In theory, forcing the memories aside seems like a good course of action.  When I explained it to Tony this week, however, he pointed out that in NOT dealing with the memories, I am essentially letting them have power over me.  So even though I am bringing them into the light, Satan can still use them.  Because I don't allow myself to experience the memory.

So what is the solution?

Tony's answer was short and to the point.  Just like it was on Good Friday.

Jamie, let yourself have the memories.

You see, he explained that the memories are a part of my past.  Which is part of my story.  I can't change them.  I can't take them away or make them un-happen.  They just ARE.  They are there and I have to figure out what to do with them when they come.

And the first thing to do is to let them come.

Not surpress them.

As soon as Tony suggested that I should let myself experience the memories (and not in an indulgent way), it made sense.  I DID have a wall up.  Similar to the wall I had put up between myself and God, I was putting a wall up between myself and my memories.  I didn't want to remember...because I knew that that part of my life was behind me.  It was in the past.

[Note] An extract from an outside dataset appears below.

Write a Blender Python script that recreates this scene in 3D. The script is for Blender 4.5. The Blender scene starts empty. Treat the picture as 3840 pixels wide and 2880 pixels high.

It was forgiven.

But there is still collateral damage.  And I believe that these memories are collateral damage.  Just like the broken friendships that have resulted from the affair.

So what do I do with them?

I have to let myself have them.  I can't keep stopping them and pushing them down.  If you do that for too long, you will at some point explode.  Your mind can only handle so much.  Suppressing things is NEVER good for anyone.  I don't care what you tell yourself.  It might be OK in the moment, but in the long run, it can do lasting damage.

So now that I know this is an issue in my life, I have to learn to navigate through the memories.  I have to let myself have the memories when they come.  And as Tony suggested, I need to look at it as an opportunity to be broken once again, before the feet of Jesus.  To be humble and acknowledge my sin.  To acknowledge those I hurt.  Instead of indulging in the memories, I can surrender them to Jesus and let him take them, just like he did my punishment.  How comforting and encouraging to know that I can do this!

When the memories assault me, I can surrender them and remind myself that I am forgiven.  That I am not that person.  Those memories and that sin does not define me!  God makes Beautiful Things.  Thank you for teaching me that, Gungor (and God!).

I no longer have to fear these memories.

I don't have to suppress them.

I have to let them come, and rather than indulge in them, I have to lay them at the foot of the Cross.  I have to acknowledge that I am a sinner and that what I did was wrong.  And I have to remember that I AM REDEEMED!


  1. You are forgiven and redeemed Jamie. I fully understand the memories issue. Before I married my Beloved, I lived in habitual sexual sin, not that much different than Rahab; just minus the pocketbook! It was hard to overcome all those memories and bad choices but with God, it became possible. I haven't written about this on my blog yet, but I will someday.
    The verse that I clung to that helped me through my past is this one. I love the verb tense for the word, "forgetting" because it's an on-going thing that Paul, the chief sinner, had to do.
    Brethren, I do not count myself to have apprehended; but one thing I do, forgetting those things which are behind and reaching forward to those things which are ahead. Phil. 3:13

    1. You're exactly right. And it further cements this idea that I need to let the memories come and then keep up with the process of forgetting. Thanks for the verse!

  2. So wonderful that your husband extends grace to you just as The Lord does. The more you think of those memories and release them to Jesus, you'll feel freer and the enemy will know that he does not have a stronghold in your life from the past sin of which you have been forgiven.

    1. Absolutely! My husband is a really good man. I am truly blessed.

  3. Isn't it a blessing to be redeemed? Don't forget God's sweet forgiveness, dear Jamie!

    1. It really is! I am reminded often and grateful for each time God opens my eyes wider to his beauty and grace and mercy.